Addirittura, afferma Vacca, tra il 1940 e il 1976, mentre la CO2 aumentava costantemente, la temperatura atmosferica diminuiva; e analogamente veniva riscontrato un andamento indipendente delle due variabili nel periodo 1961-2003 nell’area del Mauna Loa.

Secondo alcuni l’aumento di CO2 nell’aria sarebbe responsabile di un aumento di 4-5° della temperatura atmosferica nei prossimi 50 anni che provocherebbe lo scioglimento di masse enormi di ghiaccio al Polo Nord e in Antartide (J.T. Hansen e D.A.Lashhof.), mentre secondo altri la CO2 inciderebbe solo per il 15% del totale delle emissioni di gas e vapori che stanno alla base dell’effetto-serra.

Recentemente è stata rivalutata poi l’influenza dei raggi cosmici, attribuendo loro una importanza determinante per l’irraggiamento solare, la circolazione delle correnti marine e la consistenza dei ghiacci (Kinnard).

Concludendo, non sappiamo se ci debba aspettare in futuro una Terra più calda e priva di ghiacci polari.  In questa questione, si deve anche tenere conto degli interessi che stanno dietro alle varie correnti di pensiero, interessi che dovrebbero essere estranei alla speculazione scientifica ma che purtroppo sono in gioco, anche se non si può disconoscere che vi siano indubbiamente studiosi schierati in buona fede e seriamente convinti delle proprie posizioni.

Ci si conceda un’ultima considerazione, che sembrerebbe ovvia ma che spesso ovvia non è.
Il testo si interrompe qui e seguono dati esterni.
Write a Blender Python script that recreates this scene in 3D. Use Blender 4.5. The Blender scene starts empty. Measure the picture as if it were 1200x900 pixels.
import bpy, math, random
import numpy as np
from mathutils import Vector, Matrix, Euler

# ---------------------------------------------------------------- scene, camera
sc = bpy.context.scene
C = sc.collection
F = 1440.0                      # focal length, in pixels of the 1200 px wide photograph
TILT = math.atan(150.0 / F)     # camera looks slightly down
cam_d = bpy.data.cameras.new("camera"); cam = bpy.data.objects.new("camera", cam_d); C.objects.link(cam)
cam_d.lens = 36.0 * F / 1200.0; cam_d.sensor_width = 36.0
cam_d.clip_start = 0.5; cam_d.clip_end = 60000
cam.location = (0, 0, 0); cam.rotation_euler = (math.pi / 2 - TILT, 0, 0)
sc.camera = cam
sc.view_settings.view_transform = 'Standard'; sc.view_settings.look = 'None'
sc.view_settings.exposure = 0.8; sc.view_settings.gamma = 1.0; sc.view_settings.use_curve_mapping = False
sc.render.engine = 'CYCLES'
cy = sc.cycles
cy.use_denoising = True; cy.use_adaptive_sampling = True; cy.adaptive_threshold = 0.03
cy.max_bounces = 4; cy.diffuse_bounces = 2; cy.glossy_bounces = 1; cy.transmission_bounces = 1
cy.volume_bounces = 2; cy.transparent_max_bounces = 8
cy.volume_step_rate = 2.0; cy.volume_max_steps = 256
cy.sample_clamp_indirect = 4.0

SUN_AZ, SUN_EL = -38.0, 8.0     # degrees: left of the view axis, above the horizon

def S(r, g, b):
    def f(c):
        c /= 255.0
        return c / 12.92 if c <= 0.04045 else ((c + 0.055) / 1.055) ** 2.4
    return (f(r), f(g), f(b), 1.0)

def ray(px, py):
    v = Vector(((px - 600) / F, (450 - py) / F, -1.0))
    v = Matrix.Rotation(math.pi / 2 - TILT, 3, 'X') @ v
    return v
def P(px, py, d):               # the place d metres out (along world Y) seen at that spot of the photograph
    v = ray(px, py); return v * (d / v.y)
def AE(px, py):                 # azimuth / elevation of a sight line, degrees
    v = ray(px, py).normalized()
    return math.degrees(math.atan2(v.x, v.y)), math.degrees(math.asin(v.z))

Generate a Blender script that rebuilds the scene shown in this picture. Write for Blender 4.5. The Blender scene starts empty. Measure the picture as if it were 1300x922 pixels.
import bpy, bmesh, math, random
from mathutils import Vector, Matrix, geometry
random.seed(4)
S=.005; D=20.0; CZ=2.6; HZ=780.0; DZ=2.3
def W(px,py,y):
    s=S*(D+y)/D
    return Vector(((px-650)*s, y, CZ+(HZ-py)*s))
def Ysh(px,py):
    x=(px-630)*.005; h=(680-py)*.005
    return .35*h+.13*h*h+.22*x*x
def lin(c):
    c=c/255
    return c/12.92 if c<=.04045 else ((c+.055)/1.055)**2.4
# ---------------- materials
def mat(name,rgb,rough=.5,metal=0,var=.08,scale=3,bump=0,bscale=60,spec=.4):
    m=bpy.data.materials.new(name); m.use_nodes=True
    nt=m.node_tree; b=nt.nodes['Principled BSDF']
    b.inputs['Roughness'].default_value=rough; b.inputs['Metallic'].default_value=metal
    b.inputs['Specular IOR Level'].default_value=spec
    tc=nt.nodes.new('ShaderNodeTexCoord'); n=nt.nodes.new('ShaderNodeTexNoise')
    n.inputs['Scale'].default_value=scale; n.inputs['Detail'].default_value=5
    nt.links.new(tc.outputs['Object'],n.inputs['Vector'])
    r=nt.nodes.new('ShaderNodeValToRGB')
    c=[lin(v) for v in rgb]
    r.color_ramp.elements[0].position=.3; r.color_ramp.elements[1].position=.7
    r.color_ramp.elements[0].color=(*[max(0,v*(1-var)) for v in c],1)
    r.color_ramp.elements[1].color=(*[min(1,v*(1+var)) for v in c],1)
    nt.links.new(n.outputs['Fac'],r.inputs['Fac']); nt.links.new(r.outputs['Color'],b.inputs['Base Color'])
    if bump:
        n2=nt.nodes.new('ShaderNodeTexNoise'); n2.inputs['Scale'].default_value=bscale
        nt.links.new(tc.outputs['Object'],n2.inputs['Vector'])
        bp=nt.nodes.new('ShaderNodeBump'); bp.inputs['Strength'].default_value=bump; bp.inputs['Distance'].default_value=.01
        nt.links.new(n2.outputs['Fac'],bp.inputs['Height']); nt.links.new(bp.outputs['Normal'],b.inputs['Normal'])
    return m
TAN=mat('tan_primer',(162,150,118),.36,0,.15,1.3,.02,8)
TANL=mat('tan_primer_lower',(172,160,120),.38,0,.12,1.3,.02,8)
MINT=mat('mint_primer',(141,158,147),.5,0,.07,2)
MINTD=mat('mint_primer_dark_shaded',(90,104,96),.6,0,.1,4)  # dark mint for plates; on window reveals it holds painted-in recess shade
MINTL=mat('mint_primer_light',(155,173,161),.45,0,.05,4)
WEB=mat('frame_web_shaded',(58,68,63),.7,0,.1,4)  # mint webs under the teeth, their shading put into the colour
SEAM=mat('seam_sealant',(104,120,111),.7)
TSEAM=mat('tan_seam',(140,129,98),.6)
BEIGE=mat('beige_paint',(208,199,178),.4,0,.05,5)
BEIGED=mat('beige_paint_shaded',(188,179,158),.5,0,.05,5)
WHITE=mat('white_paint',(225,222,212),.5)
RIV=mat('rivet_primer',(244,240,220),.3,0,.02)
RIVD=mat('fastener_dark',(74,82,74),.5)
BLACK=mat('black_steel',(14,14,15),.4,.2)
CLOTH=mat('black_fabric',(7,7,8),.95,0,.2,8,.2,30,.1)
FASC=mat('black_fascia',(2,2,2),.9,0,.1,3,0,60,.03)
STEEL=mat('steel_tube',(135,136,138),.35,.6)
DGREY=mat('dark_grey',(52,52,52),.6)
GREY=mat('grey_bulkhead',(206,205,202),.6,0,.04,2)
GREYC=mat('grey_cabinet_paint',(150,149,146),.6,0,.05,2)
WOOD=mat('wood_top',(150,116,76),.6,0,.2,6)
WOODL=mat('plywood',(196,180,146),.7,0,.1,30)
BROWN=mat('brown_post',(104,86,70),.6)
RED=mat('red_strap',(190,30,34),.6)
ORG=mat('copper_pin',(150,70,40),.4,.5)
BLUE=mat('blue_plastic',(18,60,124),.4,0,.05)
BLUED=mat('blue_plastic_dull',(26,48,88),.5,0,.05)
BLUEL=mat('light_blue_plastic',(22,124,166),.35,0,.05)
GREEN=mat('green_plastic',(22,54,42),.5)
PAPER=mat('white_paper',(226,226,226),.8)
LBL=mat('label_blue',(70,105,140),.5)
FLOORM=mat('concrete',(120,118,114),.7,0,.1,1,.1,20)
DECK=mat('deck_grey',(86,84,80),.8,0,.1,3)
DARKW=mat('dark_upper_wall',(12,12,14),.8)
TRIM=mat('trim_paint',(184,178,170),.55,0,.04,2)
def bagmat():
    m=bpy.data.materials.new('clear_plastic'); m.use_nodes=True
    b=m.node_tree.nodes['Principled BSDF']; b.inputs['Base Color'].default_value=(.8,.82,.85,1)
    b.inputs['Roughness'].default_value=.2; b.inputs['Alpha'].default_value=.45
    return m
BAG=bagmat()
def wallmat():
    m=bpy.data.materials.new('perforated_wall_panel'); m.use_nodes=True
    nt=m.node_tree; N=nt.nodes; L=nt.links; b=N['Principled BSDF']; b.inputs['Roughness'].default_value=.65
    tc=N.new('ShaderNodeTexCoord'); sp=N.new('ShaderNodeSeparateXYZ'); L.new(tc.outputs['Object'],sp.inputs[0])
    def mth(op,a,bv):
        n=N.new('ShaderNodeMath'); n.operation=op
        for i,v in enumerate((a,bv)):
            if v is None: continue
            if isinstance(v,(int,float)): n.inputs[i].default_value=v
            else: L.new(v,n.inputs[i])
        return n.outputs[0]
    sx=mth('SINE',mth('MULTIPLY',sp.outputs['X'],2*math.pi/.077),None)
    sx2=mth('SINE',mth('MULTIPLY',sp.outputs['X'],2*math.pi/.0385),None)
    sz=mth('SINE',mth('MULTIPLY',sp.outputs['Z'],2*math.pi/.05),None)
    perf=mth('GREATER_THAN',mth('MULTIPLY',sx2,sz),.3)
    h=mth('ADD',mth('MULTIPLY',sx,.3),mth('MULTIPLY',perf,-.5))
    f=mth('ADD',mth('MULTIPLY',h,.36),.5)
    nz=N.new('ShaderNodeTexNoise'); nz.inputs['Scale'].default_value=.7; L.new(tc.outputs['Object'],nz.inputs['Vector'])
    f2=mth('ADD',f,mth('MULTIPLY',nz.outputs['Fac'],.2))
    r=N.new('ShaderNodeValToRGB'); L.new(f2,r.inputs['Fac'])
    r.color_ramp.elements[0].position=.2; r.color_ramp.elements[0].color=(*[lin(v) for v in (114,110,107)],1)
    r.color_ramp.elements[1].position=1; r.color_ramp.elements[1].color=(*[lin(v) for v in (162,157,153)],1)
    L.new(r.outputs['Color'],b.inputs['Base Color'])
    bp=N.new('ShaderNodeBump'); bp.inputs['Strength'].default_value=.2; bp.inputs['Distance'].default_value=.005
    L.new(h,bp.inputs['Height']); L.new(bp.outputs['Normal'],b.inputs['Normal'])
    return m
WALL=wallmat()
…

Non si dovrebbe sposare aprioristicamente una tesi e cercare argomentazioni per validarla. Nella ricerca è vero il contrario: cercare varie strade, tralasciando quelle impraticabili e operare sempre con prudenza. Visioni unilaterali possono portare a conclusioni non valide. In un sistema complesso, multifattoriale quale è il clima, il dubbio è necessario. Si deve giocoforza tener conto di tutti i fattori e della loro influenza, non tralasciandone alcuno; o non ci sarà certezza. E a proposito di certezze, parlando di clima, quanto vicini al vero possono essere i modelli matematici? Ci pare quanto mai opportuna la conclusione di Roberto Vacca:
“I modelli matematici devono essere usati con prudenza. Prima di essere validati non danno certezza alcuna e nella climatologia a lungo termine non abbiamo validazioni.”